Find all lines in the listing that include the word "wide", then copy them.
--- BEGIN RECORDED INFORMATION ---
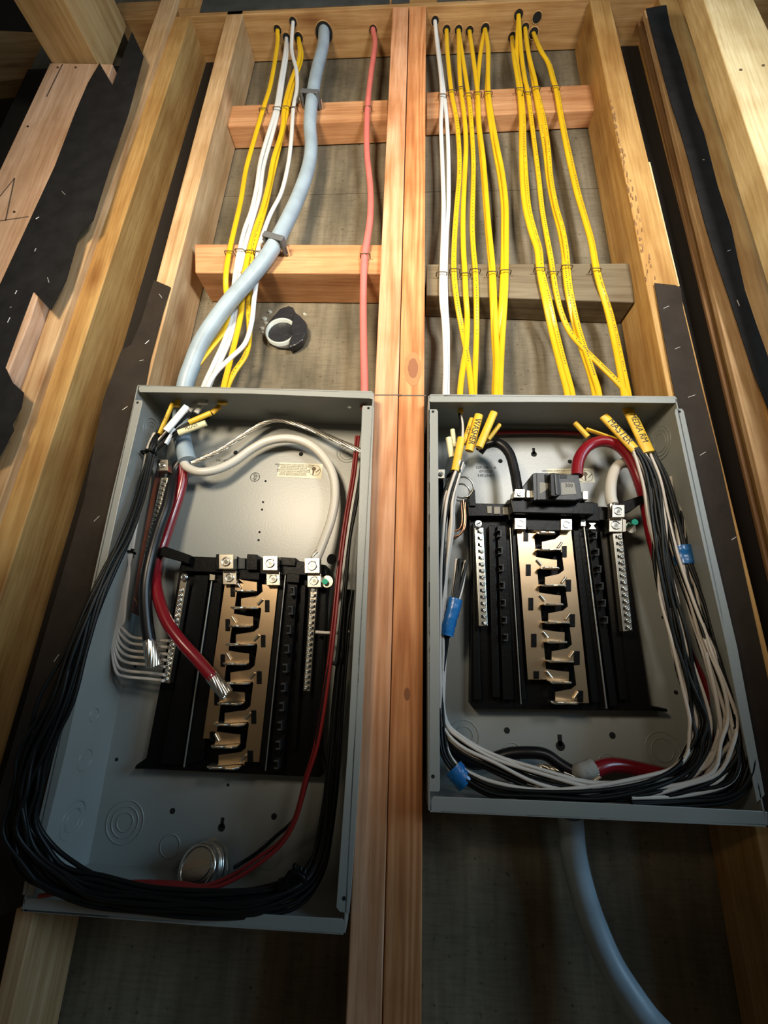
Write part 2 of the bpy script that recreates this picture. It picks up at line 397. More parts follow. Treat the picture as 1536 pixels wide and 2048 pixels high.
# joist end resting on the wide board, running towards the viewer
jb = [at(102, 125, -0.034), at(190, 127, -0.034)]
zz = jb[0].z; x0, x1 = jb[0].x, jb[1].x
jm = MB().box((x0, -0.34, zz+0.001), (x1, 0.0, zz+0.20))
js = solo(jm, 'ceiling_joist', 'joist_wood', 'thick joist at the top left corner coming forward over the wide board', 'joist', None, 0.002)
pt = [at(190, 127, -0.034), at(225, 168, -0.004)]
board('rear_beam', [(-60, 58), (110, 66), (110, 150), (-60, 168)], 0.16, 0.20, 'plate_wood', 'dim brown beam behind the wide board at the top left', 'beam')
# black felt on the wide board and the stud beside it
def felt(name, poly, y, m, label, staples=(), thick=0.0012):
    o = solo(MB().prism(poly, y, y+thick), name, m, label, 'felt')
    for (a, b) in staples:
        part(MB().tube([at(a[0], a[1], y-0.0006), at(b[0], b[1], y-0.0006)], 0.0006, 6, step=1), 'staple', 'staple_bright', o)
    return o
felt('felt_strip', [(199, 126), (225, 170), (264, 63), (287, 112), (257, 225), (222, 325), (186, 440), (158, 468), (148, 505), (132, 560), (101, 620), (66, 582), (42, 645), (10, 733), (-30, 850), (-160, 850), (0, 568), (34, 495), (64, 430), (109, 333), (150, 225), (176, 165)],
     -0.0348, 'felt', 'long torn black felt strip down the wide board at the left',
     [((124, 383), (130, 389)), ((69, 503), (72, 497)), ((72, 438), (78, 434)), ((95, 555), (98, 565)), ((30, 588), (34, 581)), ((20, 615), (23, 614)), ((15, 645), (20, 635))])
felt('felt_strip', [(-60, 690), (10, 735), (25, 765), (47, 785), (42, 815), (24, 848), (27, 860), (0, 910), (-60, 940)], -0.0362, 'felt', 'small torn black felt piece at the left edge, below the long strip')
felt('felt_strip', [(308, 560), (341, 574), (327, 620), (300, 720), (291, 770), (272, 790), (222, 1000), (160, 1290), (112, 1500), (45, 1812), (-20, 1840), (-20, 1640), (22, 1500), (168, 1000), (206, 800), (243, 700), (262, 690), (283, 640)],
     -0.003, 'felt_brown', 'brownish black felt strip beside the left panel, torn at its top',
     [((290, 688), (298, 681)), ((279, 722), (287, 720)), ((245, 820), (255, 813)), ((188, 1043), (199, 1032)), ((108, 1323), (118, 1309)), ((318, 588), (324, 596))])
vo = MB().box((-1.0, YS-0.004, 0.6), (-0.452, YS-0.001, ZT)).build('left_gap_shade', 'deep_shade'); vo['kind'] = 'structure'  # sheet over the sheathing, its black paints the shade of the left gap
vo = MB().box((0.452, YS-0.004, 0.6), (3.0, YS-0.001, ZT)).build('right_gap_shade', 'deep_shade'); vo['kind'] = 'structure'  # same for the right gap: shade put in as a near-black sheet
vo = MB().box((-6.0, 0.30, 0.6), (-0.62, 0.32, 6.0)).build('wall_far', 'deep_shade'); vo['kind'] = 'structure'  # backdrop coloured near black in place of shaded depth

# right of the right bay
felt('felt_strip', [(1309, 566), (1350, 570), (1362, 575), (1366, 615), (1400, 760), (1440, 920), (1475, 1080), (1545, 1400), (1600, 1640), (1520, 1640), (1440, 1240), (1352, 800), (1340, 740), (1318, 620)],
     -0.004, 'felt_brown', 'dark grey felt strip beside the right panel with bright staples',
     [((1327, 617), (1338, 612)), ((1350, 698), (1360, 694)), ((1376, 795), (1390, 790)), ((1400, 911), (1411, 904)), ((1463, 1080), (1472, 1074))])
vert_board('plywood_strip', ((1290, 323), (1334, 570)), ((1301, 323), (1361, 574)), 323, 572, 0.002, 0.03, 'board_white', 'short thin plywood edge on the right bay stud, above the dark felt', 'board')
vert_board('plywood_strip', ((1270, 22), (1417, 640)), ((1282, 22), (1428, 640)), -10, EXT, 0.040, 0.046, 'ply_shaded', 'narrow plywood strip, shade painted into its colour, right of the dark gap', 'board')
vert_board('batten', ((1289, 22), (1441, 640)), ((1336, 22), (1520, 640)), -40, EXT, 0.022, 0.032, 'stud_pale', 'narrow pale batten showing beside the long dark felt at the right', 'stud')
felt('felt_strip', [(1292, 17), (1322, 11), (1333, 10), (1340, 50), (1364, 125), (1389, 215), (1408, 265), (1421, 315), (1435, 370), (1448, 410), (1463, 455), (1474, 510), (1490, 580), (1510, 640), (1535, 710), (1600, 900), (1570, 900), (1505, 740), (1460, 600), (1426, 500), (1405, 430), (1380, 330), (1363, 270), (1340, 200), (1310, 90)],
     -0.0025, 'felt', 'long dark felt strip on the battens at the right edge',
     [((1405, 319), (1409, 320)), ((1455, 502), (1461, 500)), ((1474, 600), (1479, 612))])
vert_board('wall_stud', ((1322, 11), (1500, 620)), ((1370, 40), (1536, 495)), -60, EXT, 0.0, 0.085, 'stud_yellow', 'yellowish stud right of the long dark felt strip', 'stud')
vert_board('wall_stud', ((1370.7, 40), (1536.7, 495)), ((1420, 40), (1600, 495)), -60, EXT, 0.001, 0.085, 'stud_yellow', 'second yellowish stud, joined right of the one beside the long felt', 'stud')
fb = vert_board('wall_stud', ((1408, 0), (1536, 380)), ((1508, 0), (1690, 380)), -80, EXT+600, -0.10, -0.06, 'board_white', 'bright wide plank at the top right corner with two nail holes', 'plank')
for x, y in ((1482, 139), (1527, 130)):
    part(MB().cyl(at(x, y, -0.1008), (0, 1, 0), 0.0026, 0.002, 10), 'nail_hole', 'ink_brown', fb)

# marks on the paired studs and bark on the right one
ST = {o['label'].split(' ')[0]: o for o in C.objects if o.name.startswith('wall_stud')}
mid, mid2, brk = ST['left'], ST['right'], ST['rough-edged']
part(MB().prism(px_quadline((750, 790), (804, 790), 2.2, 0), -0.0003, 0), 'pencil_line', 'pencil', mid)
part(MB().prism(px_quadline((804, 791), (852, 791), 2.2, 0), 0.0007, 0.001), 'pencil_line', 'pencil', mid2)
def knot(parent, x, y, rx, ry, y0, m='ink_brown', n=18):
    part(MB().prism([(x+rx*math.cos(2*math.pi*i/n)*(1+.08*math.sin(3*i)), y+ry*math.sin(2*math.pi*i/n)) for i in range(n)], y0-0.0003, y0), 'knot', m, parent)
mat('knot_ring', (0.42, 0.19, 0.07), 0.6); mat('knot_core', (0.26, 0.10, 0.04), 0.6)
knot(mid2, 826, 738, 17, 34, 0.0009, 'knot_ring'); knot(mid2, 826, 736, 10, 20, 0.0006, 'knot_core')
knot(mid2, 814, 1388, 6, 13, 0.0009, 'knot_core')
mat('bark', (0.26, 0.14, 0.06), 0.9, bump=1.0, bscale=300)
rb_ = random.Random(4); bm_ = MB()
for i in range(60):
    t = i/59; x = lerp(1222, 1300, t)+rb_.uniform(-4, 9)*(0.4+t); y = lerp(205, 565, t)+rb_.uniform(-5, 5)
    w__, h__ = rb_.uniform(0.7, 1.8), rb_.uniform(2, 6)
    bm_.prism([(x-w__, y-h__), (x+w__*.6, y-h__*.5), (x+w__, y+h__*.7), (x-w__*.3, y+h__)], -rb_.uniform(.0004, .0014), 0)
part(bm_, 'bark', 'bark', brk)['kind'] = 'stuff'
# pipe sleeve in the sheathing
c = at(561, 661, YS-0.014); pr = 0.0295
ps = root('pipe_sleeve', at(556, 690, YS-0.01), 'round pipe stub through the sheathing with torn black wrap', 'pipe')
po = MB()
n = 32
vs = []
for y_, r_ in ((c.y, pr), (c.y, pr-0.0035), (c.y+0.09, pr-0.0035), (c.y+0.09, pr)):
    vs += [(c.x+r_*math.cos(2*math.pi*i/n), y_, c.z+r_*math.sin(2*math.pi*i/n)) for i in range(n)]
po.add(vs, [(k*n+i, k*n+(i+1) % n, ((k+1) % 4)*n+(i+1) % n, ((k+1) % 4)*n+i) for k in range(4) for i in range(n)], True)
part(po, 'pipe', 'pvc', ps)
part(MB().cyl((c.x, YS-0.0012, c.z), (0, 1, 0), pr-0.0034, 0.001, 24), 'pipe_bore', 'hole_shade', ps)
part(MB().prism([(546, 634), (560, 618), (577, 612), (586, 615), (590, 625), (600, 632), (612, 645), (614, 660), (608, 678), (596, 690), (578, 697), (556, 695), (538, 686), (531, 668), (533, 650)], YS-0.006, YS), 'wrap_collar', 'tar', ps)
part(MB().prism([(585, 630), (590, 622), (602, 636), (613, 648), (613, 664), (606, 680), (592, 690), (577, 695), (578, 680), (584, 668), (581, 655), (584, 642)], YS-0.020, YS-0.005), 'wrap_flap', 'tar', ps, bevel=0.003)
fm = MB()
for x, y, r_ in ((527, 636, .006), (522, 655, .005), (538, 622, .005), (525, 664, .004), (608, 627, .004), (531, 645, .005)):
    fm.cyl(at(x, y, YS-0.003), (0.2, 1, 0.1), r_*0.5, 0.004, 7, r_)
o = part(fm, 'foam_bits', 'foam', ps); o['kind'] = 'stuff'

# ================================================================== PANEL BOXES
def rim(name, poly, parent, holes=()):
    o = part(MB().prism(poly, YP, YP+0.0016), name, 'steel_paint', parent, bevel=0.0006)
    for x, y in holes:
        part(MB().cyl(at(x, y, YP-0.0003), (0, 1, 0), 0.0020, 0.001, 12), 'screw_hole', 'hole_shade', o)
def enclosure(TL, TR, BR, BL, label):
    a, b, c_, d = [at(x, y, YP) for x, y in (TL, TR, BR, BL)]
    r = root('panel_enclosure', (0.5*(c_.x+d.x), 0.02, min(c_.z, d.z)), label, 'panel box')
    bk = lambda p: Vector((p.x, YB, p.z)); t = 0.0016
    cen = (a+b+c_+d)/4
    back = part(MB().prismw([bk(a), bk(b), bk(c_), bk(d)], (0, t, 0)), 'back_sheet', 'steel_paint', r)
    def wall(p, q, name):
        e = (q-p).normalized(); n_ = Vector((-e.z, 0, e.x))
        if n_.dot(cen-p) < 0: n_ = -n_
        return part(MB().prismw([p, q, bk(q), bk(p)], n_*t), name, 'steel_paint', r)
    wt = wall(a, b, 'top_wall'); wr = wall(b, c_, 'right_wall'); wbm = wall(c_, d, 'bottom_wall'); wl = wall(d, a, 'left_wall')
    return r, back, wt, wr, wbm, wl
def hole(parent, x, y, r_=0.0025, name='mounting_hole', yb=YB):
    part(MB().cyl(at(x, y, yb-0.0004), (0, 1, 0), r_, 0.001, 14), name, 'hole_shade', parent)
def knockout(parent, x, y, radii, yb=YB):
    c = at(x, y, yb)
    mb = MB()
    for r_ in radii: mb.torus((c.x, yb-0.0001, c.z), (0, 1, 0), r_, 0.0009, 30, 6)
    part(mb, 'knockout', 'steel_paint', parent)
def side_knockout(parent, x, y, z, sx, radii):
    mb = MB()
    for r_ in radii: mb.torus((x, y, z), (sx, 0, 0), r_, 0.0009, 26, 6)
    part(mb, 'knockout', 'steel_paint', parent)
def keyhole(parent, x, y, s=1):
    mb = MB().cyl(at(x, y, YB-0.0004), (0, 1, 0), 0.0048*s, 0.001, 16)
    c = at(x, y, YB-0.0004); mb.prismw([(c.x-0.0022*s, c.y, c.z), (c.x+0.0022*s, c.y, c.z), (c.x+0.0022*s, c.y, c.z+0.011*s), (c.x-0.0022*s, c.y, c.z+0.011*s)], (0, 0.001, 0))
    part(mb, 'keyhole', 'hole_shade', parent)
def sticker(parent, quad, lines):
    p = [at(x, y, YB-0.0003) for x, y in quad]
    st = part(MB().prismw([v+Vector((0, -0.0002, 0)) for v in p], (0, 0.0003, 0)), 'sticker', 'sticker', parent, label='small cream printed label')
    X = (p[1]-p[0]); Y = (p[0]-p[3])
    for i, t in enumerate(lines):
        cc = p[3]+X*0.35+Y*(0.86-0.72*i/(len(lines)-1)); cc.y = YB-0.0008
        lettering(t, cc, X, Y, Y.length*0.13, 'ink', st, 0.78)
    cc = p[3]+X*0.84+Y*0.5; cc.y = YB-0.0007
    part(MB().torus(cc, (0, 1, 0), Y.length*0.36, 0.00025, 24, 4), 'diagram', 'ink_brown', st)
    m2 = MB(); m2.prismw([cc+X*0.02+Y*-0.1, cc+X*0.11+Y*0.16, cc+X*0.12+Y*0.10, cc+X*0.035+Y*-0.13], (0, 0.0002, 0))
    m2.prismw([cc-X*0.05-Y*0.3, cc-X*0.02-Y*0.3, cc-X*0.01+Y*0.1, cc-X*0.05+Y*0.1], (0, 0.0002, 0))
    m2.cyl(cc-X*0.03+Y*0.13-Vector((0, 0.0002, 0)), (0, 1, 0), Y.length*0.14, 0.0002, 14)
    part(m2, 'diagram', 'ink_brown', st)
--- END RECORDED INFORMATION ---
OUTPUT OF THE TASK =
Write part 2 of the bpy script that recreates this picture. It picks up at line 397. More parts follow. Treat the picture as 1536 pixels wide and 2048 pixels high.
# joist end resting on the wide board, running towards the viewer
js = solo(jm, 'ceiling_joist', 'joist_wood', 'thick joist at the top left corner coming forward over the wide board', 'joist', None, 0.002)
board('rear_beam', [(-60, 58), (110, 66), (110, 150), (-60, 168)], 0.16, 0.20, 'plate_wood', 'dim brown beam behind the wide board at the top left', 'beam')
# black felt on the wide board and the stud beside it
     -0.0348, 'felt', 'long torn black felt strip down the wide board at the left',
fb = vert_board('wall_stud', ((1408, 0), (1536, 380)), ((1508, 0), (1690, 380)), -80, EXT+600, -0.10, -0.06, 'board_white', 'bright wide plank at the top right corner with two nail holes', 'plank')